Without hazarding inductive error in an ineradicably complex system which exists in in "infinite" timeline both in the context of the fractaline nature (e.g. shoreline paradox) and the sheer quantity of nonparallel time, this is important when considering the probability of black swan events. As an instance of this Benoit Mandelbrot reviewed the Black Monday data, finding that the vast majority of movement in the market occured in a window of about 10 seconds (if memory serves) And Black Monday itself was a small fraction of a year, of a decade, but nonetheless has an outsized effect.
Without meaningful prescience of what will unfold as a product of snowballing knowledge (not to mention the signal:noise) it's very probable that humanity will endure the treadmill or worse be rubberbanded back. Development shouldn't really be looked at in absolute terms, but relative. We increase carrying capacity of some natural resource and just as quickly stack the burden back up. And using a historical lens is dubious, hazarding some calculated risk whose contours we're actually unfamiliar with, and that is something humanity is accelerating with the novel technologies we're wont to spin off.

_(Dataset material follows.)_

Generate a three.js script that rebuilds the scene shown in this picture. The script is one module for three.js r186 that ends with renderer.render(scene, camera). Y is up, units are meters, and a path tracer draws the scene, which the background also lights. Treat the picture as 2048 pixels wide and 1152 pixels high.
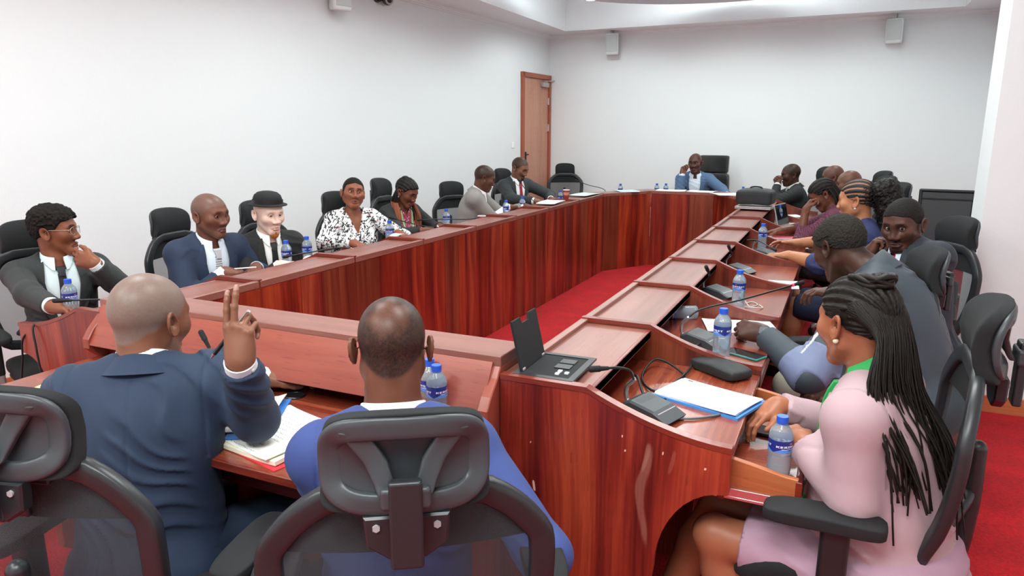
import * as THREE from 'three';
import { mergeGeometries } from 'three/addons/utils/BufferGeometryUtils.js';
import { RoundedBoxGeometry } from 'three/addons/geometries/RoundedBoxGeometry.js';
import { RectAreaLightUniformsLib } from 'three/addons/lights/RectAreaLightUniformsLib.js';

// ---------------------------------------------------------------- camera, sky, lights, exposure
const scene = new THREE.Scene();
const DEG = Math.PI / 180;
const camera = new THREE.PerspectiveCamera(44.3, 2048 / 1152, 0.05, 60);
camera.position.set(0, 1.65, 0);
camera.rotation.order = 'YXZ';
camera.rotation.set(-12.4 * DEG, 24.8 * DEG, 0);
scene.add(camera);
const renderer = new THREE.WebGLRenderer({ antialias: true });
renderer.toneMapping = THREE.LinearToneMapping;
renderer.toneMappingExposure = 1.0;
renderer.shadowMap.enabled = true;
RectAreaLightUniformsLib.init();
scene.background = new THREE.Color(0x000000);
// unseen ceiling light panels, placed to light the near room: x, z, y of the lit face, width, depth, radiance
const UNSEEN_PANELS = [
  [-3.0, -4.7, 3.535, 1.2, 0.6, 15], [-0.2, -4.7, 3.535, 1.2, 0.6, 15],
  [-3.0, -2.3, 3.535, 1.2, 0.6, 18], [-0.2, -2.3, 3.535, 1.2, 0.6, 25],
  [-3.0, 0.3, 3.535, 1.2, 0.6, 24], [-0.2, 0.3, 3.535, 1.2, 0.6, 33],  // these and the next, behind the camera, stand in for bounced flash
  [-1.45, 1.2, 3.535, 1.2, 0.6, 24],
];
const DOWNLIGHTS = [[-3.12, -9.15], [-2.2, -8.1], [0.25, -8.1], [-1.45, -7.2], [-1.45, -9.3], [-2.6, -6.9], [-0.3, -6.9], [0.1, -9.0]];  // first is in view; the rest are unseen, placed to light the far end
const DOWN_W = 5.4;

// ---------------------------------------------------------------- helpers
const V = (x, y, z) => new THREE.Vector3(x, y, z);
function rng(seed) { let s = seed >>> 0; return () => { s = (s + 0x6d2b79f5) | 0; let t = Math.imul(s ^ (s >>> 15), 1 | s); t = (t + Math.imul(t ^ (t >>> 7), 61 | t)) ^ t; return ((t ^ (t >>> 14)) >>> 0) / 4294967296; }; }
const R0 = rng(77);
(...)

These things are the result of knowledge, but without some perspective wisdom to guide it, it is dangerous. And I would argue that wisdom is not something that can be transferred. It's the hard-fought and learned but not taught sort of understanding. Humility, compassion, understanding. Knowledge is hubris, dispassionate, and myopic.
All that to say that knowledge isn't the key. It is a tool, but it is not the principal tool. It is also not the principal bottleneck.
Knowledge has been an is still treated as secret and exclusive. If the 2-3 people with this knowledge dies, we have to rediscover it.